# THE PROBLEM
Each line below should be reproduced without any alteration.

# DATASET EXTRACT
++++++++++++++++++++

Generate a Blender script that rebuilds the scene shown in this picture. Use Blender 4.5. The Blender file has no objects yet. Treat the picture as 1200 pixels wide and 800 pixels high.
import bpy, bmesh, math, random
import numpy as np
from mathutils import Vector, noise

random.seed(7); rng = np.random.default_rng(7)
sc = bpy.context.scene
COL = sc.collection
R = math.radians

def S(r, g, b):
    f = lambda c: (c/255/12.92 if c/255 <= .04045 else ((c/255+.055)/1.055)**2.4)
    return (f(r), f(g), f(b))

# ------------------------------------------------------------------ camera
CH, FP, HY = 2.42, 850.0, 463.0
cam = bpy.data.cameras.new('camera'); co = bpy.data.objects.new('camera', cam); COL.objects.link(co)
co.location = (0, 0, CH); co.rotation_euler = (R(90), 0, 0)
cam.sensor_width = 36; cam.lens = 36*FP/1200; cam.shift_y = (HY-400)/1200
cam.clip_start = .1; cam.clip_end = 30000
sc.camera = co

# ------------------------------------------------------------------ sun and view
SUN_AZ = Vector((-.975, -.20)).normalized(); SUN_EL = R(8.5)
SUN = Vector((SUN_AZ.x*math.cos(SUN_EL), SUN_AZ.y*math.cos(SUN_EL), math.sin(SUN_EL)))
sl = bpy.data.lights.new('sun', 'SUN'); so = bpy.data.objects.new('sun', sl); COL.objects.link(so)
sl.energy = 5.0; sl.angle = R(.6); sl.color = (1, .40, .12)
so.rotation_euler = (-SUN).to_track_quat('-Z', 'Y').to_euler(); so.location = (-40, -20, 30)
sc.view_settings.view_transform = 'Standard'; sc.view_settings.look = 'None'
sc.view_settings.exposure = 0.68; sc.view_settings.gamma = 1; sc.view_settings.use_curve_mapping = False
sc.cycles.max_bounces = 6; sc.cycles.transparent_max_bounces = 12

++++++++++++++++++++

# TASK RESULT
Generate a Blender script that rebuilds the scene shown in this picture. Use Blender 4.5. The Blender file has no objects yet. Treat the picture as 1200 pixels wide and 800 pixels high.
import bpy, bmesh, math, random
import numpy as np
from mathutils import Vector, noise

random.seed(7); rng = np.random.default_rng(7)
sc = bpy.context.scene
COL = sc.collection
R = math.radians

def S(r, g, b):
    f = lambda c: (c/255/12.92 if c/255 <= .04045 else ((c/255+.055)/1.055)**2.4)
    return (f(r), f(g), f(b))

# ------------------------------------------------------------------ camera
CH, FP, HY = 2.42, 850.0, 463.0
cam = bpy.data.cameras.new('camera'); co = bpy.data.objects.new('camera', cam); COL.objects.link(co)
co.location = (0, 0, CH); co.rotation_euler = (R(90), 0, 0)
cam.sensor_width = 36; cam.lens = 36*FP/1200; cam.shift_y = (HY-400)/1200
cam.clip_start = .1; cam.clip_end = 30000
sc.camera = co

# ------------------------------------------------------------------ sun and view
SUN_AZ = Vector((-.975, -.20)).normalized(); SUN_EL = R(8.5)
SUN = Vector((SUN_AZ.x*math.cos(SUN_EL), SUN_AZ.y*math.cos(SUN_EL), math.sin(SUN_EL)))
sl = bpy.data.lights.new('sun', 'SUN'); so = bpy.data.objects.new('sun', sl); COL.objects.link(so)
sl.energy = 5.0; sl.angle = R(.6); sl.color = (1, .40, .12)
so.rotation_euler = (-SUN).to_track_quat('-Z', 'Y').to_euler(); so.location = (-40, -20, 30)
sc.view_settings.view_transform = 'Standard'; sc.view_settings.look = 'None'
sc.view_settings.exposure = 0.68; sc.view_settings.gamma = 1; sc.view_settings.use_curve_mapping = False
sc.cycles.max_bounces = 6; sc.cycles.transparent_max_bounces = 12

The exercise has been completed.